As for calling up the cliched influences, well it happens in a lot of pop art. Every kid who picks up a guitar and plays pop music at some point has to acknowledge The Beatles, and everyone who works in Superhero comics at some point trips over Kirby. That said, I don’t hear a lot of creators in modern day superhero comics name-checking Arno Drake, or hell Lein Wein.
by Paul Wilson June 16th, 2009 at 14:50 --reply@Paul Wilson: I’ll fully admit that hearing the words outloud, versus reading them might change things a little bit. I don’t fault him for being excited about his work, or wanting to convince people to buy it, but at the same time, having actually sat down and read “The Filth,” for example, there’s quite the disconnect between what it’s about and what he says it’s about.
I completely agree that its wonderful he’s not simply using the medium to propel himself into a screenwriter’s job, but at the same time, arguing for insularity isn’t exactly the way to retain job security.
Cliche wise, the difference, I suppose, is that when someone name drops the Beatles as an influence, that person tends to not to pretend that they are the only one who’s ever heard of this wonderful band who are so awesome and underappreciated and no one has tried to do anything like them.
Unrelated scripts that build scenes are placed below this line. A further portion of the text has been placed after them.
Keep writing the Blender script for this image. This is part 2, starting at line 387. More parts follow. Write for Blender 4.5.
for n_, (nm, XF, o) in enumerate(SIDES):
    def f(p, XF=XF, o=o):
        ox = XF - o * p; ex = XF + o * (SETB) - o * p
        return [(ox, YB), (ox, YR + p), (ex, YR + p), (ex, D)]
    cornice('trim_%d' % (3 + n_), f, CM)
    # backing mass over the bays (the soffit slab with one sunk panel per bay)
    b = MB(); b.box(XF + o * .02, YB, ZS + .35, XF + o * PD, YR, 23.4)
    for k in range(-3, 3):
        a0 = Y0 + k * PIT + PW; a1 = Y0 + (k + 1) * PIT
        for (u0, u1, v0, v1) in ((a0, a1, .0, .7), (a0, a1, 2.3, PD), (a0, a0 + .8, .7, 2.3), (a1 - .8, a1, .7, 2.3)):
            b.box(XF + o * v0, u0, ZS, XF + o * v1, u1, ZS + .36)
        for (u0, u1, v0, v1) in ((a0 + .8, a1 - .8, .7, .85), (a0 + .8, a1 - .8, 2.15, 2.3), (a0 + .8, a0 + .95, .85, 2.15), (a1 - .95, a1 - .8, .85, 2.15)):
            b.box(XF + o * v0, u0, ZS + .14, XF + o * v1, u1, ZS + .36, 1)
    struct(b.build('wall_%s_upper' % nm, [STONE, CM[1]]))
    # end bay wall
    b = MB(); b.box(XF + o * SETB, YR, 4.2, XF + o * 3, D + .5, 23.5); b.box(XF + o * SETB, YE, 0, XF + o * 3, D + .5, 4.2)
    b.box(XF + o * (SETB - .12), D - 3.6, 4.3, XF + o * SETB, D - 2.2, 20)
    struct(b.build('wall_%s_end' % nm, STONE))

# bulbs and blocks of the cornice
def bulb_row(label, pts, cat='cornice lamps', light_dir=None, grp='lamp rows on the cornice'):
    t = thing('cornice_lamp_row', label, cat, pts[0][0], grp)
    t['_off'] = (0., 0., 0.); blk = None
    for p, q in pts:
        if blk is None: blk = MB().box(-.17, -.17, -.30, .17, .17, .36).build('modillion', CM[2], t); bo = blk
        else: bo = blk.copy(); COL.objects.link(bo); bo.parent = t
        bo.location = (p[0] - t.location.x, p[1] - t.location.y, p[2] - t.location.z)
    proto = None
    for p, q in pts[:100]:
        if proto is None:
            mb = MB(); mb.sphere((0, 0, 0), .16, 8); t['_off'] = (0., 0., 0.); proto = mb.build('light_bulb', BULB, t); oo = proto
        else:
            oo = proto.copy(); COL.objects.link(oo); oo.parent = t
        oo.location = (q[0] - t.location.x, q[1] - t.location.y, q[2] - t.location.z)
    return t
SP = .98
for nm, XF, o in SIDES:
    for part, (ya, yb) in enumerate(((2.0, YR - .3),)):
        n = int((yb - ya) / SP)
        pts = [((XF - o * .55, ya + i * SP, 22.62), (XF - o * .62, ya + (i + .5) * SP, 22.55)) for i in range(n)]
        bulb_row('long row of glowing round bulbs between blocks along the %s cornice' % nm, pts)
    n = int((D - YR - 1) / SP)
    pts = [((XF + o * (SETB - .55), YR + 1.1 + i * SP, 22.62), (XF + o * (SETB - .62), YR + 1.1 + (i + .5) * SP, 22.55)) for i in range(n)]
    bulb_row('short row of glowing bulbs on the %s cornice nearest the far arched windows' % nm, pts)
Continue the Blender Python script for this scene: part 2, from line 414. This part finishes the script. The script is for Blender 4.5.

Kerouac and Wilde, for example, aren’t exactly obscure or unimitated. Again, this could be from simply seeing it on the page, rather than hearing it with all the intonation and body language, but that’s the way I read it.
by Graham June 16th, 2009 at 15:31 --reply@Graham: Like I said above, I don’t think Morrison was arguing for insularity so much as saying that superhero comics should be allowed to do what they do best. Also, that creators shouldn’t try so damn hard to sell to people who will never be interested. The comics should speak for, and be themselves.
by Lugh June 16th, 2009 at 19:07 --reply@Graham: I don’t see him arguing for insularity. He’s arguing that the only way for comics to flourish as an artform is for them to do things that comics do well, not to limit themselves to aping another form.
I’m missing the interview where he claims he’s the only one who’s ever heard of Kirby though. Morrison just seems to want to take Kirby’s concepts to their logical conclusion. Better that than let them languish as supporting characters or in the occasional all-too-reverential series that manages to sell about a dozen issues before folding.
by Paul Wilson June 17th, 2009 at 02:10 --reply@Guy Smiley: Bendis does that on purpose a lot of the time. Since he doesn’t always have direct control over ad placement, he gets around it by making two-page layouts where they aren’t necessarily needed, but wants to have a page-flip surprise of some sort. By having a two-page spread, the publisher is forced to have the ad after it, so he can still have that page-flip, rather than have an ad stuck between the pages (if they were laid out individually), then having the surprise page be on the right side after one of those. But yeah, there’s a lot of times where it isn’t obvious that it’s a two-page spread.